* [The task]
Without including any images, repeat the data exactly.

────────────────────

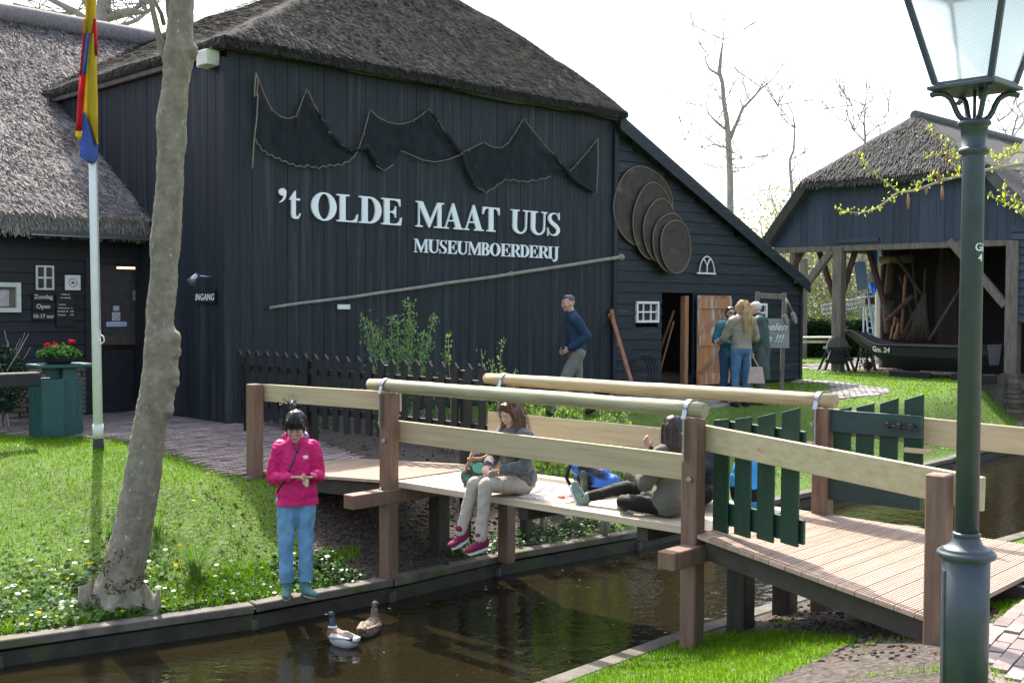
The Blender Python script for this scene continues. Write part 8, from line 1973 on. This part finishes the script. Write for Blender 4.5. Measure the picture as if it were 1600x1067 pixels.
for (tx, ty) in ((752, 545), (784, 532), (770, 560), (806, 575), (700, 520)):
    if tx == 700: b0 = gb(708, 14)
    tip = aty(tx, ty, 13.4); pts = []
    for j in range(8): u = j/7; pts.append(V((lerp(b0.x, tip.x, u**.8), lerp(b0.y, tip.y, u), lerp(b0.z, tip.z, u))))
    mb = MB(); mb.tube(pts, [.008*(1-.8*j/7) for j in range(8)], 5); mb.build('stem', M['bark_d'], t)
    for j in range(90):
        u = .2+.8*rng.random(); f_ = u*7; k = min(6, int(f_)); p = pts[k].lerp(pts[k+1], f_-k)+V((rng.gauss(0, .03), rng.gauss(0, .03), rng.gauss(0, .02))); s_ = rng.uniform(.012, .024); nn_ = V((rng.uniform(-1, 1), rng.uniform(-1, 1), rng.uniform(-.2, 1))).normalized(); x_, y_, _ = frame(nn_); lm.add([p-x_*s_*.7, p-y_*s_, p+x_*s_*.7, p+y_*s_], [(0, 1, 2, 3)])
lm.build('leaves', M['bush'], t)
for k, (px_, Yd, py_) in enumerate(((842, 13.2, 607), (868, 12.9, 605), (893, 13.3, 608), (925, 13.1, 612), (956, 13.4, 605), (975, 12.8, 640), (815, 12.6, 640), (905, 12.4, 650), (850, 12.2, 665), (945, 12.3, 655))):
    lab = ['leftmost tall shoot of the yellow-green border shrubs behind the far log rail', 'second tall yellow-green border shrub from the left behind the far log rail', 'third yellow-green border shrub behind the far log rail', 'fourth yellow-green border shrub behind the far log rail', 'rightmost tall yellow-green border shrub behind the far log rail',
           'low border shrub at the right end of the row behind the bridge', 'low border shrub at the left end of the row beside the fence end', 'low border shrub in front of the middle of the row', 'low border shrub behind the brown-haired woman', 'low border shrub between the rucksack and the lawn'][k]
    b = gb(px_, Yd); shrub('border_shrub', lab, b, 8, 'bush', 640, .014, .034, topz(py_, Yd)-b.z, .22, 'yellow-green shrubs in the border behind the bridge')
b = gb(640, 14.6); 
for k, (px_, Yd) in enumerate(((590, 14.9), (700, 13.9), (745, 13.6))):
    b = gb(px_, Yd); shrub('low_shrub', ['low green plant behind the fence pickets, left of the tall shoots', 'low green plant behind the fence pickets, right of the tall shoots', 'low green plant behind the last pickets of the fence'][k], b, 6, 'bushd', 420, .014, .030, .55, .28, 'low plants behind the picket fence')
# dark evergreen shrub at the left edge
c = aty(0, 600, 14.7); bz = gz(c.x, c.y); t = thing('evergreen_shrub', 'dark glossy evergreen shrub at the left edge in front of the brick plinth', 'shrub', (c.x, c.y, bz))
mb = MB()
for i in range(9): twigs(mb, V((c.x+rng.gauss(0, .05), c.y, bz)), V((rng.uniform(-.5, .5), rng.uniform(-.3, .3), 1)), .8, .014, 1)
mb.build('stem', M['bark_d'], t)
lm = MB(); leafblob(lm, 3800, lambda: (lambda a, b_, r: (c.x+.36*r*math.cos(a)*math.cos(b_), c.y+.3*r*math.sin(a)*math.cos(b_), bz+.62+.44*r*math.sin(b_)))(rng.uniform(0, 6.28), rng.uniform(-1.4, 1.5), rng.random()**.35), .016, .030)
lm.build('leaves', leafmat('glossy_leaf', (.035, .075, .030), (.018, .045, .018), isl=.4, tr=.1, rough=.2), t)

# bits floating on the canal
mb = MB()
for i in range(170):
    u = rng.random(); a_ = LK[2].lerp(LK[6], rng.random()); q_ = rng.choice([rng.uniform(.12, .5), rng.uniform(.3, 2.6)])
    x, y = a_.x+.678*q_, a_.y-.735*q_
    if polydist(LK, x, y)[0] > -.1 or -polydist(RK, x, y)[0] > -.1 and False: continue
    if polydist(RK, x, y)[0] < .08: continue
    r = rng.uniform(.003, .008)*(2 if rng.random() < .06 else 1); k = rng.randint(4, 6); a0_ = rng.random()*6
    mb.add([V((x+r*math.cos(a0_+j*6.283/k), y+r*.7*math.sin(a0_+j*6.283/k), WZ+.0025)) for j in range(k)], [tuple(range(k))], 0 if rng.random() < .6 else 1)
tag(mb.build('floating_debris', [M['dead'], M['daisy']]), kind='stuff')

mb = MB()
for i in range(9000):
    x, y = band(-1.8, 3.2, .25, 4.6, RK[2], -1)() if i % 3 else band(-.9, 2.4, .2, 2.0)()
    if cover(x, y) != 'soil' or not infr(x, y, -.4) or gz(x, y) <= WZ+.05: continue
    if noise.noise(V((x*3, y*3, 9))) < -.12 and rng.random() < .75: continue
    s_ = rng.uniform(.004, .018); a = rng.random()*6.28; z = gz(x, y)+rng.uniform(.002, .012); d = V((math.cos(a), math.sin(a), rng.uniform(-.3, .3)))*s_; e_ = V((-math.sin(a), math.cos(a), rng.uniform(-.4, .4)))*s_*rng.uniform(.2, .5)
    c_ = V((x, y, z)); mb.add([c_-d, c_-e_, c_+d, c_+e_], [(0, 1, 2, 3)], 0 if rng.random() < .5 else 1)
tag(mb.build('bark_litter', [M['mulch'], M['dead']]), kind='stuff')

────────────────────

* [Answer to this exercise]
The Blender Python script for this scene continues. Write part 8, from line 1973 on. This part finishes the script. Write for Blender 4.5. Measure the picture as if it were 1600x1067 pixels.
for (tx, ty) in ((752, 545), (784, 532), (770, 560), (806, 575), (700, 520)):
    if tx == 700: b0 = gb(708, 14)
    tip = aty(tx, ty, 13.4); pts = []
    for j in range(8): u = j/7; pts.append(V((lerp(b0.x, tip.x, u**.8), lerp(b0.y, tip.y, u), lerp(b0.z, tip.z, u))))
    mb = MB(); mb.tube(pts, [.008*(1-.8*j/7) for j in range(8)], 5); mb.build('stem', M['bark_d'], t)
    for j in range(90):
        u = .2+.8*rng.random(); f_ = u*7; k = min(6, int(f_)); p = pts[k].lerp(pts[k+1], f_-k)+V((rng.gauss(0, .03), rng.gauss(0, .03), rng.gauss(0, .02))); s_ = rng.uniform(.012, .024); nn_ = V((rng.uniform(-1, 1), rng.uniform(-1, 1), rng.uniform(-.2, 1))).normalized(); x_, y_, _ = frame(nn_); lm.add([p-x_*s_*.7, p-y_*s_, p+x_*s_*.7, p+y_*s_], [(0, 1, 2, 3)])
lm.build('leaves', M['bush'], t)
for k, (px_, Yd, py_) in enumerate(((842, 13.2, 607), (868, 12.9, 605), (893, 13.3, 608), (925, 13.1, 612), (956, 13.4, 605), (975, 12.8, 640), (815, 12.6, 640), (905, 12.4, 650), (850, 12.2, 665), (945, 12.3, 655))):
    lab = ['leftmost tall shoot of the yellow-green border shrubs behind the far log rail', 'second tall yellow-green border shrub from the left behind the far log rail', 'third yellow-green border shrub behind the far log rail', 'fourth yellow-green border shrub behind the far log rail', 'rightmost tall yellow-green border shrub behind the far log rail',
           'low border shrub at the right end of the row behind the bridge', 'low border shrub at the left end of the row beside the fence end', 'low border shrub in front of the middle of the row', 'low border shrub behind the brown-haired woman', 'low border shrub between the rucksack and the lawn'][k]
    b = gb(px_, Yd); shrub('border_shrub', lab, b, 8, 'bush', 640, .014, .034, topz(py_, Yd)-b.z, .22, 'yellow-green shrubs in the border behind the bridge')
b = gb(640, 14.6); 
for k, (px_, Yd) in enumerate(((590, 14.9), (700, 13.9), (745, 13.6))):
    b = gb(px_, Yd); shrub('low_shrub', ['low green plant behind the fence pickets, left of the tall shoots', 'low green plant behind the fence pickets, right of the tall shoots', 'low green plant behind the last pickets of the fence'][k], b, 6, 'bushd', 420, .014, .030, .55, .28, 'low plants behind the picket fence')
# dark evergreen shrub at the left edge
c = aty(0, 600, 14.7); bz = gz(c.x, c.y); t = thing('evergreen_shrub', 'dark glossy evergreen shrub at the left edge in front of the brick plinth', 'shrub', (c.x, c.y, bz))
mb = MB()
for i in range(9): twigs(mb, V((c.x+rng.gauss(0, .05), c.y, bz)), V((rng.uniform(-.5, .5), rng.uniform(-.3, .3), 1)), .8, .014, 1)
mb.build('stem', M['bark_d'], t)
lm = MB(); leafblob(lm, 3800, lambda: (lambda a, b_, r: (c.x+.36*r*math.cos(a)*math.cos(b_), c.y+.3*r*math.sin(a)*math.cos(b_), bz+.62+.44*r*math.sin(b_)))(rng.uniform(0, 6.28), rng.uniform(-1.4, 1.5), rng.random()**.35), .016, .030)
lm.build('leaves', leafmat('glossy_leaf', (.035, .075, .030), (.018, .045, .018), isl=.4, tr=.1, rough=.2), t)

# bits floating on the canal
mb = MB()
for i in range(170):
    u = rng.random(); a_ = LK[2].lerp(LK[6], rng.random()); q_ = rng.choice([rng.uniform(.12, .5), rng.uniform(.3, 2.6)])
    x, y = a_.x+.678*q_, a_.y-.735*q_
    if polydist(LK, x, y)[0] > -.1 or -polydist(RK, x, y)[0] > -.1 and False: continue
    if polydist(RK, x, y)[0] < .08: continue
    r = rng.uniform(.003, .008)*(2 if rng.random() < .06 else 1); k = rng.randint(4, 6); a0_ = rng.random()*6
    mb.add([V((x+r*math.cos(a0_+j*6.283/k), y+r*.7*math.sin(a0_+j*6.283/k), WZ+.0025)) for j in range(k)], [tuple(range(k))], 0 if rng.random() < .6 else 1)
tag(mb.build('floating_debris', [M['dead'], M['daisy']]), kind='stuff')

mb = MB()
for i in range(9000):
    x, y = band(-1.8, 3.2, .25, 4.6, RK[2], -1)() if i % 3 else band(-.9, 2.4, .2, 2.0)()
    if cover(x, y) != 'soil' or not infr(x, y, -.4) or gz(x, y) <= WZ+.05: continue
    if noise.noise(V((x*3, y*3, 9))) < -.12 and rng.random() < .75: continue
    s_ = rng.uniform(.004, .018); a = rng.random()*6.28; z = gz(x, y)+rng.uniform(.002, .012); d = V((math.cos(a), math.sin(a), rng.uniform(-.3, .3)))*s_; e_ = V((-math.sin(a), math.cos(a), rng.uniform(-.4, .4)))*s_*rng.uniform(.2, .5)
    c_ = V((x, y, z)); mb.add([c_-d, c_-e_, c_+d, c_+e_], [(0, 1, 2, 3)], 0 if rng.random() < .5 else 1)
tag(mb.build('bark_litter', [M['mulch'], M['dead']]), kind='stuff')